Het meenemen van fietsen in NS-treinen
Gedurende het algemeen overleg van 19 november 2009 (31 796, nr. 5) heb ik toegezegd met NS in overleg te treden over het verbeteren van de mogelijkheid fietsen mee te nemen in de trein, in
het bijzonder buiten de spits én op de langere routes. Op 28 april 2010 heb ik een reactie ontvangen van NS.
Voordat ik inga op de mogelijkheden tot verbetering, wil ik eerst het beeld schetsen ten aanzien van de beschikbare capaciteit
voor het meenemen van fietsen in de trein. NS heeft mij gemeld dat in ieder Intercity- en Sprinter-treinstel minimaal drie
à vier fietsplaatsen beschikbaar zijn. Daarmee is er volgens NS voldoende capaciteit voor verreweg de meeste dagen in het
jaar. Alleen in de vakantieperiode (de weekends in de weken 30 tot en met 35) en tijdens twee feestdagen (Hemelvaart en Pinksterdagen)

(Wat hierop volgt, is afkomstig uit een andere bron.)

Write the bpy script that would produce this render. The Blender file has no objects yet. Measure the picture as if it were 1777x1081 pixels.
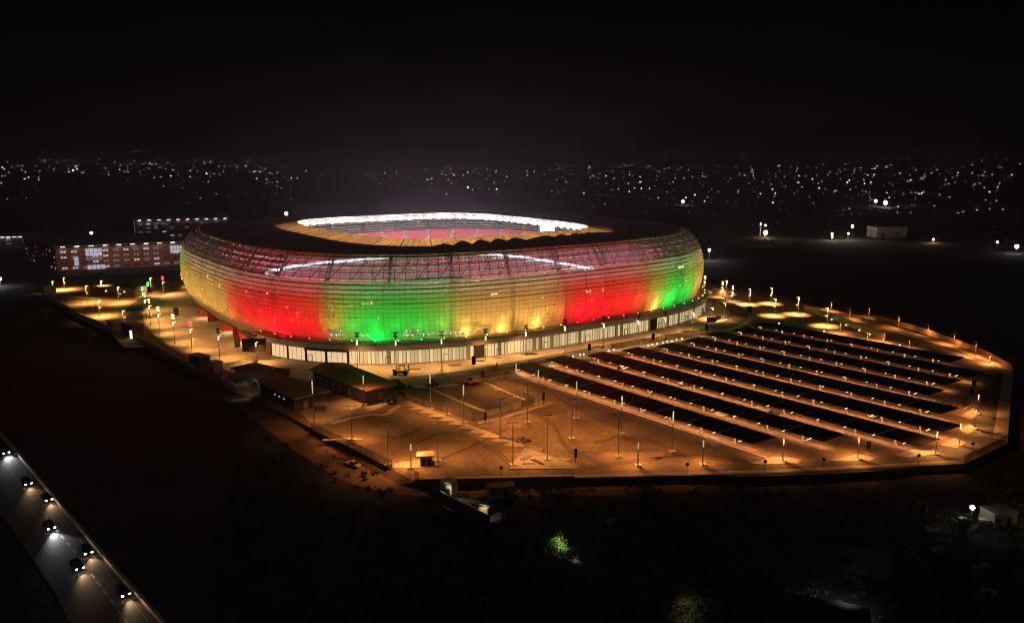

kan de capaciteit onvoldoende zijn.
Voor deze dagen heeft NS gekeken naar twee manieren om het capaciteitstekort te bestrijden. De eerste manier is het uitbreiden
van de treincapaciteit voor het meenemen van fietsen. Op veel trajecten wordt al op maximale capaciteit gereden, waardoor
uitbreiding van het aantal treinstellen niet mogelijk is volgens NS. Ook op het traject Amsterdam–Maastricht, waar voorheen
met speciale fietsrijtuigen werd gereden, wordt al de maximale capaciteit benut.
De tweede manier om het capaciteitstekort aan te pakken, is door de piekvraag te beïnvloeden. Wanneer een opvolgende trein
wél voldoende capaciteit heeft, kan de conducteur de reizigers met fiets te vragen een volgende trein te nemen. Daarnaast
zal NS in samenwerking met de Fietsersbond meer informatie gaan verschaffen over de alternatieven die zij aanbiedt. Behalve
de OV-fiets, wordt er deze zomer ook gestart met de elektrische OV-fiets. Daarnaast verhuren de stallingsexploitanten van
NS Fiets op 65 stations prima toerfietsen met versnellingen die geschikt zijn voor recreatieve fietstochten.